Worryingly, Doug Ford’s government is pushing hard for municipalities to cut DCs. Standing beside Prime Minister Mark Carney in March, Ford described DCs as a hurdle to the construction of new homes.

There is a very real risk that developers will choose a less expensive market, or that the province will impose lower DCs on the County. In either event, Shire Hall will not generate the revenue needed from growth. Once again, the burden of the infrastructure will shift disproportionately onto the backs of waterworks ratepayers and ultimately County taxpayers.

WHY ARE DEVELOPERS OFF THE HOOK?

The argument for a water pipeline from Wellington was premised on the notion that development would largely fund massive infrastructure costs. According to a memo prepared by Watson and Associates, it is no longer the case. Growth, that is new homebuilding, is now liable for just 23 per cent of the cost of building the water plant, a new intake pipe in Wellington and a 20-kilometre pipeline to new Picton.

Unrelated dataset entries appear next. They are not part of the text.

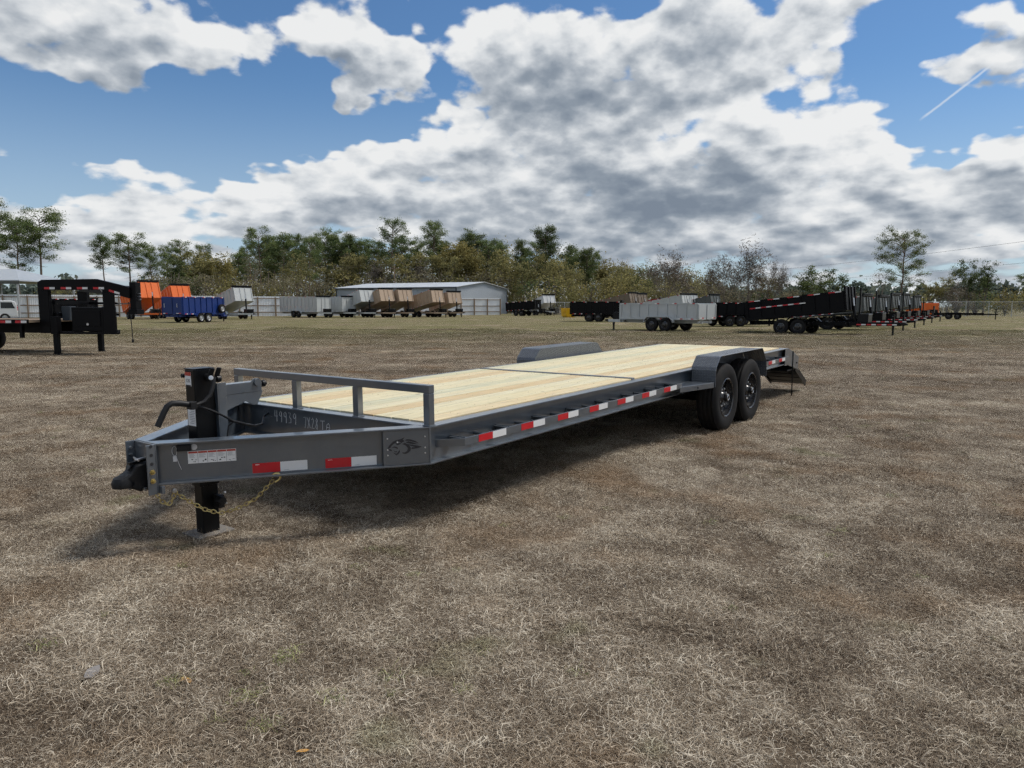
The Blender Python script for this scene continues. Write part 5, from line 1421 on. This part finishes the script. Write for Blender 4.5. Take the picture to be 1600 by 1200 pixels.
def make_leafy(seed, mat, dens=1.0, wide=.36, fork=.25, leafsz=.026, per=34, depth=4):
    """unit-height broadleaf tree"""
    rs = np.random.RandomState(seed); m = MB(); ends = []
    m.tube([(0, 0, 0), (rs.randn() * .006, rs.randn() * .006, fork * .5), (rs.randn() * .01, rs.randn() * .01, fork)], [.026, .021, .018], 7)
    for i in range(rs.randint(3, 5)):
        an = 6.283 * i / 4 + rs.rand(); sp = rs.uniform(.25, .75)
        limbs(m, (0, 0, fork * rs.uniform(.75, 1.0)), (math.cos(an) * sp, math.sin(an) * sp, 1), .26, .012, depth - 1, rs, ends, .55, .14, .74)
    zs = max(e[0].z for e in ends); xs = max(math.hypot(e[0].x, e[0].y) for e in ends)
    kz = .97 / zs; kx = wide / xs
    for i, v in enumerate(m.v):
        f = min(1, v[2] / fork); m.v[i] = (v[0] * (1 + (kx - 1) * f), v[1] * (1 + (kx - 1) * f), v[2] * kz)
    cs, ss, ts = [], [], []
    for (p, dp) in ends:
        if dp > 2: continue
        if rs.rand() > dens: continue
        br = rs.uniform(.05, .8); k_ = int(per * rs.uniform(.5, 1.4)); sg = rs.uniform(.02, .042)
        off = rs.randn(k_, 3) * np.array([sg, sg, sg * .75])
        for o in off:
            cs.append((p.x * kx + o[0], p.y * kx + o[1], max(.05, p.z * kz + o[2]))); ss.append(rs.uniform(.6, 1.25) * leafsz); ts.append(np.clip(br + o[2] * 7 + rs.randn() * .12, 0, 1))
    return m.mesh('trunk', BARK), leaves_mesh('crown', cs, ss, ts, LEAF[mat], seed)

def make_bare(seed, wide=.36, leaf=0.25):
    rs = np.random.RandomState(seed); m = MB(); ends = []
    m.tube([(0, 0, 0), (0, 0, .11), (.004, .002, .22)], [.022, .018, .015], 7)
    for i in range(5):
        an = 6.283 * i / 5 + rs.rand() * .8; sp = rs.uniform(.12, .55)
        limbs(m, (0, 0, rs.uniform(.12, .22)), (math.cos(an) * sp, math.sin(an) * sp, 1), .20, .011, 5, rs, ends, .50, .14, .82, (2, 3), 0, 3, 5)
    zs = max(e[0].z for e in ends); xs = max(math.hypot(e[0].x, e[0].y) for e in ends); kz = .98 / zs; kx = wide / xs
    for i, v in enumerate(m.v):
        f = min(1, v[2] / .2); m.v[i] = (v[0] * (1 + (kx - 1) * f), v[1] * (1 + (kx - 1) * f), v[2] * kz)
    cs, ss, ts = [], [], []
    for (p, dp) in ends:
        if dp > 2: continue
        for o in rs.randn(3, 3) * .03: cs.append((p.x * kx + o[0], p.y * kx + o[1], p.z * kz + o[2])); ss.append(rs.uniform(.035, .07)); ts.append(rs.uniform(0, .45))
        if dp > 1 or rs.rand() > leaf: continue
        for o in rs.randn(4, 3) * .012: cs.append((p.x * kx + o[0], p.y * kx + o[1], p.z * kz + o[2])); ss.append(rs.uniform(.008, .015)); ts.append(rs.rand())
    return m.mesh('trunk', BARK), leaves_mesh('crown', cs, ss, ts, LEAF['twig'], seed, .055)

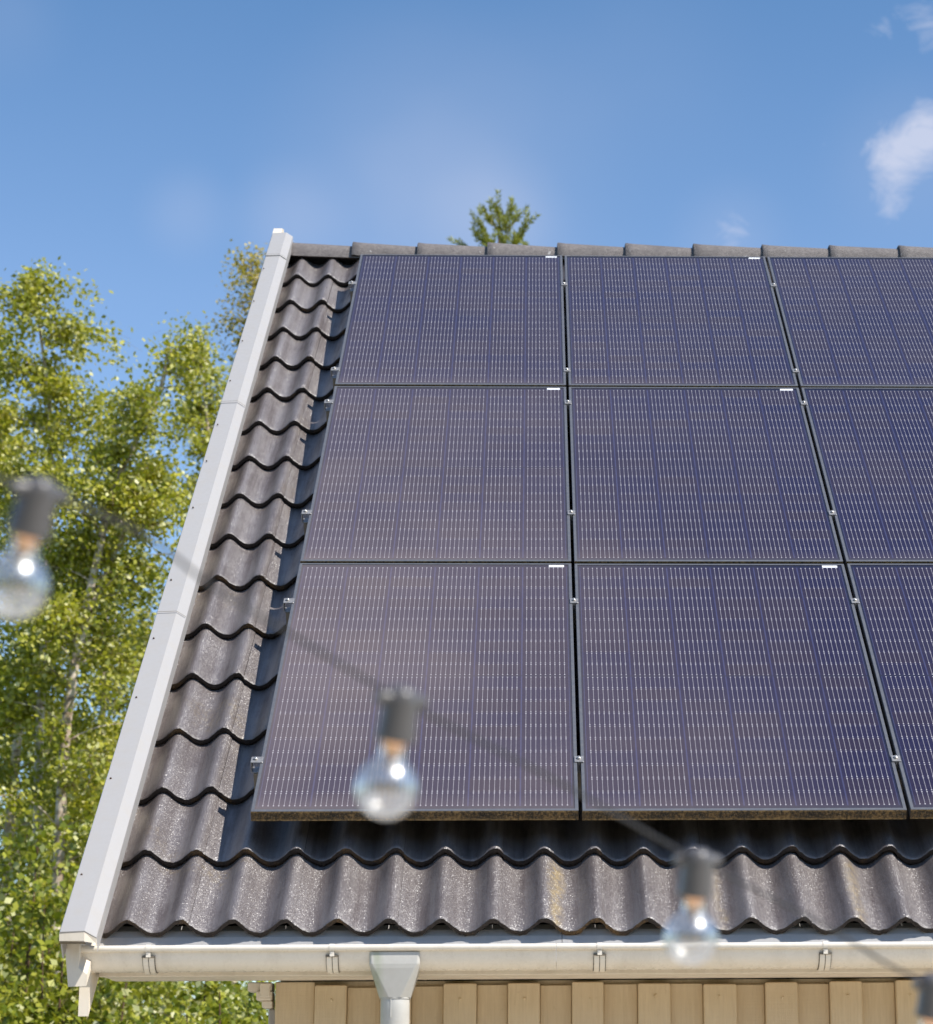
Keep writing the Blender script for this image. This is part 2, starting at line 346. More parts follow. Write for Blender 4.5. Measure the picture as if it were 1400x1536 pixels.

Existing ratepayers are on the hook for all of it, of course, until development shows up. But even when/if that happens, ratepayers will be required to pay a lopsided (75 per cent) share. That wasn’t the deal.

According to the County’s OP: “The existing water treatment plant(s) is (are) to be upgraded as needed to accommodate growth if it does not impose an unconsidered financial burden on existing ratepayers, and all costs will be recovered through development charges (DC).”

This guidance is being ignored and trampled upon. The premise for this entire project was that development would pay the bulk of the cost. Instead, it is now Shire Hall’s expectation that existing waterworks customers in Rossmore, Consecon, Carrying Place, Ameliasburgh, Wellington and Picton must fund at least 75 per cent of a project currently measured in the hundreds of millions of dollars.

Who is being served by this massive infrastructure spending?